Hi there, and thanks for all the fantastic work that we’re getting to use.
We’re in the process of writing a library to access popular shipping providers - think ActiveShipping
, but somewhat more modern and not archived. Here’s the gem if you’re interested (no need to read the gem, the question is entirely in this post):
We’re making heavy use of the Result
monad to wrap successful or unsuccesful API calls.
The API goes somewhat like this:
>>> ups_service.find_rates(shipment)
Success([rate1, rate2, rate3])
Now, for both Success
and Failure
, my colleagues are asking for debugging information because shipping APIs are complex and sometimes unpredictable, and it takes a lot of inspection to find out what went wrong.

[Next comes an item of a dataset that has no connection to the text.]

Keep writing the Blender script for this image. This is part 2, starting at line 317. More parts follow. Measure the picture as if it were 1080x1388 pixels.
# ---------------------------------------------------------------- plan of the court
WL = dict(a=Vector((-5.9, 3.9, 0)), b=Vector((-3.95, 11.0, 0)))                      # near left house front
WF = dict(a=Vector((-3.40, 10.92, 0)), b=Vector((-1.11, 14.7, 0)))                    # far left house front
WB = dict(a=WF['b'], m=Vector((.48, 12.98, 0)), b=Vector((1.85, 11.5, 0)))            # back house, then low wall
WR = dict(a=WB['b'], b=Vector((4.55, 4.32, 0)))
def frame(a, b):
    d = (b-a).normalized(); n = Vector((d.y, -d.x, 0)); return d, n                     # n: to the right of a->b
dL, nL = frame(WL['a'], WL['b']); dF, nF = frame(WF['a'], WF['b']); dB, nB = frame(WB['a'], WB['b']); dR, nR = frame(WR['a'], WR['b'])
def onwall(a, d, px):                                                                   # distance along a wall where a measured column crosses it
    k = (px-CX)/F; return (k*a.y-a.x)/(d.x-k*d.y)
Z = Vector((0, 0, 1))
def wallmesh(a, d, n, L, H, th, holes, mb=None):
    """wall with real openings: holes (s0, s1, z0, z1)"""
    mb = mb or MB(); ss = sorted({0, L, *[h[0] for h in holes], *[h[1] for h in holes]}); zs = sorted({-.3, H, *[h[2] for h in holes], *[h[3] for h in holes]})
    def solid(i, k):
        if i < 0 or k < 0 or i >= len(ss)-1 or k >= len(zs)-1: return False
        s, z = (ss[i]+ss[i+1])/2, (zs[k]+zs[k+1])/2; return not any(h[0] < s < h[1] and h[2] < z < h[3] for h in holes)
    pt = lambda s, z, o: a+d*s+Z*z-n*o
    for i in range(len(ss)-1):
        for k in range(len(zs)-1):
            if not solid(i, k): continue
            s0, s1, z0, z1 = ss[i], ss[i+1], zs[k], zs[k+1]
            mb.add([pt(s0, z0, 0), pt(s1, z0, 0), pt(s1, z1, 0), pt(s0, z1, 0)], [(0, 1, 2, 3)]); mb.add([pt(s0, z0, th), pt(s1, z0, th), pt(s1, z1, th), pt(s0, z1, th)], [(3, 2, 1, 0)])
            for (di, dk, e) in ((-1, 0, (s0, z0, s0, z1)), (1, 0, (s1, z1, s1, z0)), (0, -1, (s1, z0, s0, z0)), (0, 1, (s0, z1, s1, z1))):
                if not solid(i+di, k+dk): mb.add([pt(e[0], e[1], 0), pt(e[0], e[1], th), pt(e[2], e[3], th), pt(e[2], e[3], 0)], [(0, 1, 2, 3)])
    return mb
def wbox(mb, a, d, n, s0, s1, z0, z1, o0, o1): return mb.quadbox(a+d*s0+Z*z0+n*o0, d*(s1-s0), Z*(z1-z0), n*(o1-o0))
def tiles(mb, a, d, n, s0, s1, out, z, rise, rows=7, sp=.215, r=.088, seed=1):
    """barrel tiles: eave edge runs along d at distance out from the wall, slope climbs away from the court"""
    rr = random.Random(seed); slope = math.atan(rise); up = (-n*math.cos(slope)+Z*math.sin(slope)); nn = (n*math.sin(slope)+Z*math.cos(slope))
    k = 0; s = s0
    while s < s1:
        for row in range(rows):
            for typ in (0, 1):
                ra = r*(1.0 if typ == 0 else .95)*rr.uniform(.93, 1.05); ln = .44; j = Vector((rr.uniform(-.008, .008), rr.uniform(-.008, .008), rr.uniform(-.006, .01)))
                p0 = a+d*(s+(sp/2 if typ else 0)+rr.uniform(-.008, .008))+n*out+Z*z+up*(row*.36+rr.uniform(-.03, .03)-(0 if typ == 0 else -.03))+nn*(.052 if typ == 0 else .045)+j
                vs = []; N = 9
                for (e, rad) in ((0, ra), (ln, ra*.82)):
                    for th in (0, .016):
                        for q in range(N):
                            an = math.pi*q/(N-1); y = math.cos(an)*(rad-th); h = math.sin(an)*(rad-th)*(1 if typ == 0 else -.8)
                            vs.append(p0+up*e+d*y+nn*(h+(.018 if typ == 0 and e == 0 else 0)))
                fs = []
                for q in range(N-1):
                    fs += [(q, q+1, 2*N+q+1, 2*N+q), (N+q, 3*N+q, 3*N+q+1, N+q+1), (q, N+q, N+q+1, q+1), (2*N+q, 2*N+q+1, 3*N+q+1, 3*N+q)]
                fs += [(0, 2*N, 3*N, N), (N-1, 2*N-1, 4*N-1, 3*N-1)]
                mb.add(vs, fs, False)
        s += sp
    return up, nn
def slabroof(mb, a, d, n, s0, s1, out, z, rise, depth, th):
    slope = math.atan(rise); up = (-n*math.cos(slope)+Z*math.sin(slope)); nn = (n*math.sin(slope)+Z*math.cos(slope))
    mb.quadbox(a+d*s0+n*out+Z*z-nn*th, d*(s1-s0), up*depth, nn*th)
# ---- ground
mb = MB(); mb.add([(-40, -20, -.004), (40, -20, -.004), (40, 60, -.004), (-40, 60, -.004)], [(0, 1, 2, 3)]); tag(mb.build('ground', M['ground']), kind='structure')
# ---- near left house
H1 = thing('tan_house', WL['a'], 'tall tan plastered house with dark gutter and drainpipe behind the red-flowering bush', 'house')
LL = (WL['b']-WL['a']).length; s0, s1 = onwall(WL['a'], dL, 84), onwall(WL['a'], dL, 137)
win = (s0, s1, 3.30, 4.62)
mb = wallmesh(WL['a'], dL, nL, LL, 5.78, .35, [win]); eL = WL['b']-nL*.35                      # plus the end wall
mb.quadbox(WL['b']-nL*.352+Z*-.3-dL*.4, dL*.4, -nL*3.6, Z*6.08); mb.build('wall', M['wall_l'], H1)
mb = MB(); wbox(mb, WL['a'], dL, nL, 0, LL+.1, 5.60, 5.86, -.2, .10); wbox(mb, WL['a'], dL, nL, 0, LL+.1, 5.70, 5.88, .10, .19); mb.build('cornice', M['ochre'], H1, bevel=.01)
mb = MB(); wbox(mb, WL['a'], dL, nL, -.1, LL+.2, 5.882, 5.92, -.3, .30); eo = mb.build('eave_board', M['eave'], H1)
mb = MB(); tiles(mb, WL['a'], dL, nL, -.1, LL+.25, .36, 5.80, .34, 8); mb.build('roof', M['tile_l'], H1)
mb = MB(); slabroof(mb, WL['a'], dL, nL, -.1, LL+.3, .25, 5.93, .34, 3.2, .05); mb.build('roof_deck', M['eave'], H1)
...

They would, specifically, like the shipment
object that was passed in as well as the request that was generated as well as the response obtained from the provider.
Currently, we have another object around the rates array that does this, so that we can do this:
>>> result = ups_service.find_rates(shipment)
Success(rates_result)
>>> result.value!.rates
[rate1, rate2, ...]
>>> result.value!.original_request
my_request
However, I believe it would be more ergonomic and nicer to be able to access the debugging info directly on the Result
object:
>>> result = ups_service.find_rates(shipment)
Success(rates_result)
>>> result.original_request
my_request
Is this possible? I’ve tried subclassing Result
, Success
and Failure
, but that seems to be pretty hard as all the syntactic sugar (constructor functions etc) need to be adapted as well, as the initialize
signature changes. I’m also not sure whether specialized Result
monad would play well in the rest of the Ecosystem. I was thinking of adding to_dry_result
to ameliorate this.
How do you go about these kinds of things? There’s one value that is really the thing you want, and a bunch of less important info that should go in the result as well.
What I’ve seen in the docs is using Arrays or Hashes for the value
that’s passed into the monad. That, however, is similar to the result container presented in the first example.
Caveat also: I’m not new to Ruby, but I am pretty new to functional programming and the Dry ecosystem. It’s entirely possible there’s a much better way of achieving what I want: An ergonomic API interface that lets library users get quickly at what they need.
Thank you for reading, and again: Thank you, I love your work!